Ryehill Football takes a look at one of Sunderland AFC’s long time English rivals. This week its Liverpool.
Liverpool FC
“Above all, I would like to be remembered as a man who was selfless, who strove and worried so that others could share the glory, and who built up a family of people who could hold their heads up high and say; ‘We’re Liverpool’” – Bill Shankly
In a world where tragedy and success can be uncomfortable bedfellows Liverpool Football Club reflects the highs and lows of real life.
Formed in 1892 the club since its inception has played at its famous Anfield ground and the club won their first ever top flight English Championship in 1900/01.
Ironically by the start of that season the Battle of Spion Kop had been fought and by 1906 Liverpool FC and the battle were famously intertwined, with an enclosure at Anfield being simply named The Kop, in homage to the huge bank at one end of the ground, similar to the terrain in South Africa where the military conflict took place.
In 1956 Rogers and Hammerstein adapted the stage show Carousel for the cinema and in doing so created one of the best loved musicals of all time.

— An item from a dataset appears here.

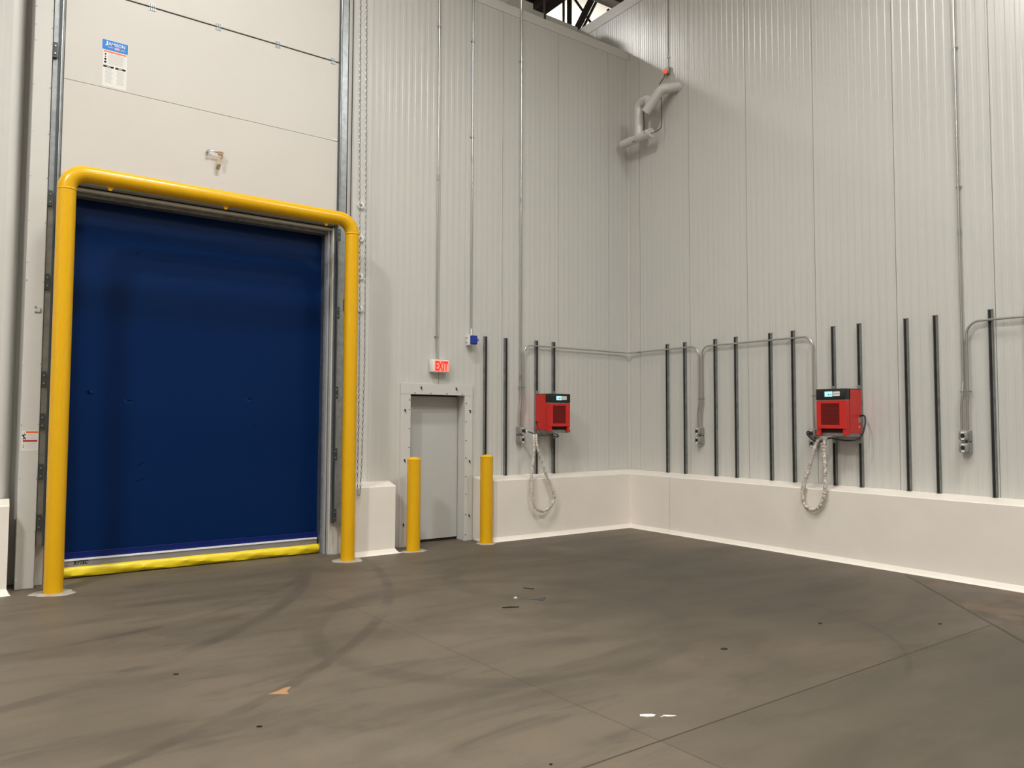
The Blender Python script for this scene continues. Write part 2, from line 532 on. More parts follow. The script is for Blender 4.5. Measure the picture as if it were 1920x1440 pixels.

It included the song, “You’ll Never Walk Alone”. Adopted by The Kop it became, in time, almost unarguably the most famous terrace anthem in the world. It turned the Kop into one of the most famous groups of supporters in world football, perhaps the most famous.
Whilst the hub of any football club are its footballers, its managers also its great teams and achievements, at Liverpool more than perhaps any other club the talk is of its people.
Their legendary manager Bill Shankly once implied that football was more important than life and death but in the wake of the Heysel and Hillsborough tragedies it was perhaps the one thing that Shankly got wrong.
What Shankly did get right was to turn the club into a sporting institution, a one that in time swept through Europe and conquered all it encountered on the field of play. A game against Liverpool was to be dreaded; it meant almost certain defeat, just as Shankly always wanted it to be.
It led to league championships that didn’t stop even when the iconic manager called it a day. In handing the baton onto immortals such as the genial North Easterner Bob Paisley all it did was continue the misery for opponents, a true sign that Shankly built not just football teams but a culture, a culture of winning.
In time that culture would fade. It would lie dormant waiting for someone else to find it and resurrect it. However and wherever you look at Liverpool there are icons. Iconic managers, iconic songs, iconic events, iconic teams and iconic fans.
It is a club that through triumph and tragedy has hugely influenced the wider world of football.